Des officiels américains ont appelé le New York Times pour lui demander de leur envoyer deux journalistes pour prendre un texte sous la dictée. Les journalistes ont consciencieusement pris en sténographie ce qu’ils ont dit et l’ont mis en forme pour publication.
L’objectif principal de cet article semble être de rendre le service de renseignement jordanien responsable du fait que les armes que la CIA a fournies aux « rebelles syriens » se retrouvent sur les marchés d’armes et dans les mains de l’Etat islamique.
Mais les officiels font aussi quelques révélations partielles, confirmant certains faits déjà connus pour en cacher d’autres. Les journalistes ne s’embêtent jamais à expliquer cela à leurs lecteurs. Ils ne remettent aucune des affirmations capitales en question, même quand elles contredisent des rapports déjà rendus public. « Pourquoi encombrer le lecteur avec des faits ? » doivent-ils penser.

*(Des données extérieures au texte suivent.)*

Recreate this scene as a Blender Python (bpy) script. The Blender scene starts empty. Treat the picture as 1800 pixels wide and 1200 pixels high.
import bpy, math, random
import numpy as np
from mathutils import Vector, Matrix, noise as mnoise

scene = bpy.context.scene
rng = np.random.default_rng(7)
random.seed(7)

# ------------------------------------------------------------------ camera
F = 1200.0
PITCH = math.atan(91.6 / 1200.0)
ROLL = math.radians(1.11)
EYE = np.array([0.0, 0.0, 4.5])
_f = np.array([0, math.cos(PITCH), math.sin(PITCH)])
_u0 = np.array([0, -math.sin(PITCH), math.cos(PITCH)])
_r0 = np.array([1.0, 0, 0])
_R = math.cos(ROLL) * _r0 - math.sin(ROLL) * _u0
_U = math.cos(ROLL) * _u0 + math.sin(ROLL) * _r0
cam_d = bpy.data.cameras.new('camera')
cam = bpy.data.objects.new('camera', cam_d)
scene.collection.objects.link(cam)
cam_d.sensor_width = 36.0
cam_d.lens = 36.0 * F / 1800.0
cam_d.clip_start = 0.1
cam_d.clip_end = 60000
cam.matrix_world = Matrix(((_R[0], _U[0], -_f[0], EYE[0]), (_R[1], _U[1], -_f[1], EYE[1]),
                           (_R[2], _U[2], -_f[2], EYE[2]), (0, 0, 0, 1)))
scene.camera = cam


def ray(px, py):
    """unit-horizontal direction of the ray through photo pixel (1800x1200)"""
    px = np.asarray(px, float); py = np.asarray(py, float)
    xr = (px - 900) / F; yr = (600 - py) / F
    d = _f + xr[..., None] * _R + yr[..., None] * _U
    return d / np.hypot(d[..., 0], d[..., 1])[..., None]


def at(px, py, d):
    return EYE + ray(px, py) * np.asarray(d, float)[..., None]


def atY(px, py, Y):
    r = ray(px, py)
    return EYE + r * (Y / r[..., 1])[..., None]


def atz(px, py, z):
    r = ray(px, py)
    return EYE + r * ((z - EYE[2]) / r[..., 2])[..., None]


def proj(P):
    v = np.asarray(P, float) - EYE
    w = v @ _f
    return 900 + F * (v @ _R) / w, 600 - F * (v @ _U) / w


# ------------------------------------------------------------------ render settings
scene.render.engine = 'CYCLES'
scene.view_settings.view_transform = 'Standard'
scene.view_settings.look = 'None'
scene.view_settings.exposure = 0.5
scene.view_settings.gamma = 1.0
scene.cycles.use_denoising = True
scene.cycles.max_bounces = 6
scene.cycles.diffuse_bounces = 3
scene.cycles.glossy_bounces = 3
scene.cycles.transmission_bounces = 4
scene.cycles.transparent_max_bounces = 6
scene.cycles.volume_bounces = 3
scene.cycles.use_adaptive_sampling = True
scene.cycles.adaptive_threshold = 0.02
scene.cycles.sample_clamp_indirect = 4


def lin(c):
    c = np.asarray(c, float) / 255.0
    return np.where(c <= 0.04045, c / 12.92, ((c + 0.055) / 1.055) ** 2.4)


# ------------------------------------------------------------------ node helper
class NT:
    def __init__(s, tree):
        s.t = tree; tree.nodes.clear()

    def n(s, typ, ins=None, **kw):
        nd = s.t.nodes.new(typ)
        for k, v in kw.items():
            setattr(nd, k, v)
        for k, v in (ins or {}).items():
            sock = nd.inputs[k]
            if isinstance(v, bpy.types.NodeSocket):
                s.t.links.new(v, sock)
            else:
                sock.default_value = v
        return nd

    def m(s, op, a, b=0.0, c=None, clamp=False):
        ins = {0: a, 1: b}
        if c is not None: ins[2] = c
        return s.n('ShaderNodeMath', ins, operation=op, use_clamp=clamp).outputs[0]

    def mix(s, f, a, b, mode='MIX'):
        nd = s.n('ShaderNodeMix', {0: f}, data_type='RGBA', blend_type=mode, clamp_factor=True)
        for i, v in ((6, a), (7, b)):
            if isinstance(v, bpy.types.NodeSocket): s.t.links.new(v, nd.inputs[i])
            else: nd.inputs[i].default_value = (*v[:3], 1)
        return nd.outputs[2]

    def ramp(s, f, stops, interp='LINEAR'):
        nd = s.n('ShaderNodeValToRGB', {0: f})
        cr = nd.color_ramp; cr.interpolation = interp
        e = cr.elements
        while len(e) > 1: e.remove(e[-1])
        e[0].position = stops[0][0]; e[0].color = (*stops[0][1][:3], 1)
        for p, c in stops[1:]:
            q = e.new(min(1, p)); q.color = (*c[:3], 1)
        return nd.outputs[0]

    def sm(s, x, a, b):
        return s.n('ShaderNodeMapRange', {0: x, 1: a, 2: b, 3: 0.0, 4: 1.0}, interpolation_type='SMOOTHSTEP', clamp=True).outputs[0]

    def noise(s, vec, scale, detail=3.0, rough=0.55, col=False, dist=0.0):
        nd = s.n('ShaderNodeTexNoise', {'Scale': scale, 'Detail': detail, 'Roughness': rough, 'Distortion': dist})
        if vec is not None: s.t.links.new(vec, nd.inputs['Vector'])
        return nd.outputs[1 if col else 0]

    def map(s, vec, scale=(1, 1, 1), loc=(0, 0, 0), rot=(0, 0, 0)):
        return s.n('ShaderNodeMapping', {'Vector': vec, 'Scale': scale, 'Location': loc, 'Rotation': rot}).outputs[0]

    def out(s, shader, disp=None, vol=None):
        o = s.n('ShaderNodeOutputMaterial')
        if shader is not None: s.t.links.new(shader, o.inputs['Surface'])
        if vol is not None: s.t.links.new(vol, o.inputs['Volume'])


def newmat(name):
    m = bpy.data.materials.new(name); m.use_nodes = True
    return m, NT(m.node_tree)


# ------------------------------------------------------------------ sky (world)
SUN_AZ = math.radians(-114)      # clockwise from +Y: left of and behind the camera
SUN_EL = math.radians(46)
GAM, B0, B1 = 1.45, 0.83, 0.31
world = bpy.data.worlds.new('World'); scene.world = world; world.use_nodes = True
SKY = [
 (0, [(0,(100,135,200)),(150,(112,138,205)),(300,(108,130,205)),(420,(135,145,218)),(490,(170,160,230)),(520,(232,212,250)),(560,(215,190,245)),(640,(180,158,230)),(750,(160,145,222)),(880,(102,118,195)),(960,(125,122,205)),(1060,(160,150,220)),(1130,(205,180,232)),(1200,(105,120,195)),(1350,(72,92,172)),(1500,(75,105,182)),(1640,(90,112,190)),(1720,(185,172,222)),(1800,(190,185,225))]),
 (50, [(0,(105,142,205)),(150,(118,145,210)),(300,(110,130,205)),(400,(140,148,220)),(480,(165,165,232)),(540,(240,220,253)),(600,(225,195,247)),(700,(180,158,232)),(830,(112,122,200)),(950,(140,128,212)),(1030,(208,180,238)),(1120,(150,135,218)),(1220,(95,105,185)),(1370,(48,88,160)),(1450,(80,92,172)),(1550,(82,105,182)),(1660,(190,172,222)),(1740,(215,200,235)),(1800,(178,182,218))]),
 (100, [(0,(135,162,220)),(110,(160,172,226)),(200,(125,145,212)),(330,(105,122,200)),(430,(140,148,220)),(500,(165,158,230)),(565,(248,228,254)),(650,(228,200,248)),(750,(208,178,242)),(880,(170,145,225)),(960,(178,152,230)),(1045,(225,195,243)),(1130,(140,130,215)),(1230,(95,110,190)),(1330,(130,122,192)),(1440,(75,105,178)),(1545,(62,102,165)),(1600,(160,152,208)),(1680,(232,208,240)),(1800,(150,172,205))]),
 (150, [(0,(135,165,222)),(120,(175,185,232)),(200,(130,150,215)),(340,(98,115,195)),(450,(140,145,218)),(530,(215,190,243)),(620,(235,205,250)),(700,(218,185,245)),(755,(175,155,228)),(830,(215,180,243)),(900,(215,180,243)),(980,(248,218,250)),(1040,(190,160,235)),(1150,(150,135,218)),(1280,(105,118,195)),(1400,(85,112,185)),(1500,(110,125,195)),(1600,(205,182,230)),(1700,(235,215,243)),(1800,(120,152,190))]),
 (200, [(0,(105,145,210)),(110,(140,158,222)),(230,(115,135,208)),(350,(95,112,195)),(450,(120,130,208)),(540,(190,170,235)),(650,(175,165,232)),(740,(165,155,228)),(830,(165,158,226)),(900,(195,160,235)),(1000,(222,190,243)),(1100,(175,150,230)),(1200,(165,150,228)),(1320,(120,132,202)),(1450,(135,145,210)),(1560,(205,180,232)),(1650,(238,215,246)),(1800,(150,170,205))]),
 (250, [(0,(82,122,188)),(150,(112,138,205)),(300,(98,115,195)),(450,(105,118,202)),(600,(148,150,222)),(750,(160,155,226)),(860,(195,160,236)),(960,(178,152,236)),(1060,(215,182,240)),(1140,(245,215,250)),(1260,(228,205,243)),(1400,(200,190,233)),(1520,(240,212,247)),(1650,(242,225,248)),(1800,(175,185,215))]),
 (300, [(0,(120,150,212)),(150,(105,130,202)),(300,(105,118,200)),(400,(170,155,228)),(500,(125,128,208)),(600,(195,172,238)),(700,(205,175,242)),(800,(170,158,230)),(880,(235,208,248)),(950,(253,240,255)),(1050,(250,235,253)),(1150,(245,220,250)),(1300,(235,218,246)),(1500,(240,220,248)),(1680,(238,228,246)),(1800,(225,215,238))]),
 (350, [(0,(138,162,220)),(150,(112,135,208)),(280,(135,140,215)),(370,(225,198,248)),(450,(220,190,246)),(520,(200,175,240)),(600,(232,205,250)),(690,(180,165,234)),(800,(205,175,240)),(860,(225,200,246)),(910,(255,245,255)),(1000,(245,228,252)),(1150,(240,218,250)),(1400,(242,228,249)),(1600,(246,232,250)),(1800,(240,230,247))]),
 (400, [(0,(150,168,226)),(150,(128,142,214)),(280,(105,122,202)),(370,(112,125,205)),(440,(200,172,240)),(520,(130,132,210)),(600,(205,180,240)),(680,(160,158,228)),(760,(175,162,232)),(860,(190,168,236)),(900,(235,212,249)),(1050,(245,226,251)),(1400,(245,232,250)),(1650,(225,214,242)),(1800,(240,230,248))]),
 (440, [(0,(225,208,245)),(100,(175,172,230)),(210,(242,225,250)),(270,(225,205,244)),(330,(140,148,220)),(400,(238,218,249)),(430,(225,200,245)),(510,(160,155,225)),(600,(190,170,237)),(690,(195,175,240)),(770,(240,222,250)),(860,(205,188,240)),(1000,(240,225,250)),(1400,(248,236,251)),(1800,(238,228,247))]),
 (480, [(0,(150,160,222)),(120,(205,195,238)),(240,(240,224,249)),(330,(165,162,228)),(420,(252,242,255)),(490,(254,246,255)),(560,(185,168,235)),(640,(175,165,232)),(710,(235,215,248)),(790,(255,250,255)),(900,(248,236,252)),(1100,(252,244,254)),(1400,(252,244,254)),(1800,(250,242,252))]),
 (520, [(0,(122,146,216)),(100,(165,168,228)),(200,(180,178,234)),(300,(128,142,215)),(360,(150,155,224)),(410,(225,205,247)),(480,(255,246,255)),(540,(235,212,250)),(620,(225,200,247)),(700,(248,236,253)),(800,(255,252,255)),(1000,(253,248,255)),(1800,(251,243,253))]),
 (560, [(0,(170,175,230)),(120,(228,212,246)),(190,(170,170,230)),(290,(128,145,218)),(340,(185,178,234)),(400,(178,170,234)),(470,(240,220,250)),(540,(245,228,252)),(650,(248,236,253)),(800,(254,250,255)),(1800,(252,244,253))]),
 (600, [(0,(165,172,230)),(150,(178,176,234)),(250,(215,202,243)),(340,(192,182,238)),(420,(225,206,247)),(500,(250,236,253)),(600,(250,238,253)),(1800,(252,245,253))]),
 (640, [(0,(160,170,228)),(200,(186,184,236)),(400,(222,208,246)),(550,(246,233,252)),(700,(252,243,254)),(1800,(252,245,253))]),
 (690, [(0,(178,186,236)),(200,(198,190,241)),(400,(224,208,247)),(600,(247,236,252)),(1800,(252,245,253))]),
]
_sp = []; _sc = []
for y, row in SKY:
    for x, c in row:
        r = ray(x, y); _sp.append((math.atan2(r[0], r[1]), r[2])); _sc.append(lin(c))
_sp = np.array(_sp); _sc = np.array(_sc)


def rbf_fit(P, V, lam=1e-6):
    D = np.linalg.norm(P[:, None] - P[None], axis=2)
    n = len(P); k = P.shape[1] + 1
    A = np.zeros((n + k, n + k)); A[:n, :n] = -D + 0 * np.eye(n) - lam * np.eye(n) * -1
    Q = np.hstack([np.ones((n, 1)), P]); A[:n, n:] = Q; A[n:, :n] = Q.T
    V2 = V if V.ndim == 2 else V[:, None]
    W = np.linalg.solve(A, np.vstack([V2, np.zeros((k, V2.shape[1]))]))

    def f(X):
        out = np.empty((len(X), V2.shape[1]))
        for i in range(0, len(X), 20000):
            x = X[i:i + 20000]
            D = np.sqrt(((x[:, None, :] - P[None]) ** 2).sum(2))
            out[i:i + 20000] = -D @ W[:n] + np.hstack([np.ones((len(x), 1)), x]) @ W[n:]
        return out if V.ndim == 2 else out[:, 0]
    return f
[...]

Et donc nous lisons dans l’article que les membres du renseignement jordanien ont « volé » des armes de la CIA destinées aux rebelles syriens « modérés ». Les services secrets jordaniens les ont « vendues » sur le « marché noir ». Et, malheureusement, certaines de ces armes ont récemment été utilisées contre les mercenaires de la CIA américaine.
C’est que, voyez-vous, l’Empire, toujours maladroit, et son incompétente CIA n’arrivent jamais à faire les choses correctement. Ils ont toujours de bonnes intentions, mais font toujours des erreurs regrettables comme de perdre des armes qui finissent on ne sait comment dans les mains de l’État islamique et d’autres djihadistes. Quoique fassent les Etats-Unis, les conséquences négatives de leurs actes sont par définition imprévisibles et les coupables sont toujours les autres, des méchants.
Le fait que les armes destinés aux « rebelles modérés » soient vendues aux djihadistes jusqu’à sur Facebook, était prévisible dès le départ et tout le monde sait cela depuis longtemps. Ce n’est pas un problème jordanien.
L’article tente de faire passer d’autres mythes :
- La CIA n’a commencé à former les rebelles syriens et à leur livrer des armes qu’en 2013
- Les armes sont toutes venues d’Europe orientale via certains pays du Golfe
- Ces pays du Golfe dépendant des Américains agissaient à l’aveuglette et ce n’est que depuis 2013 que la CIA, heureusement, a pris les choses en main et a remis les pendules à l’heure.
- L’Etat jordanien laisse les officiers qui ont systématiquement « volé » des armes toucher leurs pensions et les profits des ventes parce que l’état jordanien fait n’importe quoi.
On a pourtant pas mal d’informations qui contredisent ce conte de fées :
- Les centres d’opérations internationales pour coordonner les rebelles syriens en Turquie et en Jordanie ont été installés en 2012
- La CIA supervisait la contrebande d’armes en provenance de Libye vers la Syrie en décembre 2011
- les pays du Golfe dépendent des États-Unis pour leur renseignement et leur défense ; ils ne se mettent pas à faire n’importe quoi, à moins que l’es Etats-Unis n’y aient intérêt.
- Aucun Etat, pas même la Jordanie, ne dorlote des officiers qui « volent » des armes et les revendent contre les ordres et les intérêts de l’Etat.
La bonne question est pourquoi cette histoire sort maintenant. Elle donne quelques infos, mais son véritable objectif semble être de faire croire qu’un « officier jordanien a volé des armes qui ont tué des amis des américains » pour donner une mauvaise image de la Jordanie. L’article du NYT a été écrit en collaboration avec le média qatari Al Jazeerah.
Il y a des gens en Jordanie qui doutent que la poursuite de la guerre contre la Syrie soit dans l’intérêt du pays. Un véhicule utilisé dans un attentat suicide récent contre un poste de la frontière jordanienne avait été précédemment officiellement fourni aux rebelles syriens « modérés ». ISIS a revendiqué l’attaque. La Jordanie ne peut rien attendre de bon d’une guerre continuelle et elle veut y mettre fin.
Alors, cette histoire a-t-elle été diffusée pour faire pression sur la Jordanie et qu’elle change d’avis ? Est-elle la façon des Etats-Unis et du Qatar de faire pression pour réactiver le « front sud », qui est calme depuis un certain temps, et lancer une nouvelle attaque rebelle contre Damas à partir de la Jordanie ?
Il ne faut pas s’attendre à ce que les sténographes du NYT répondent à ces questions.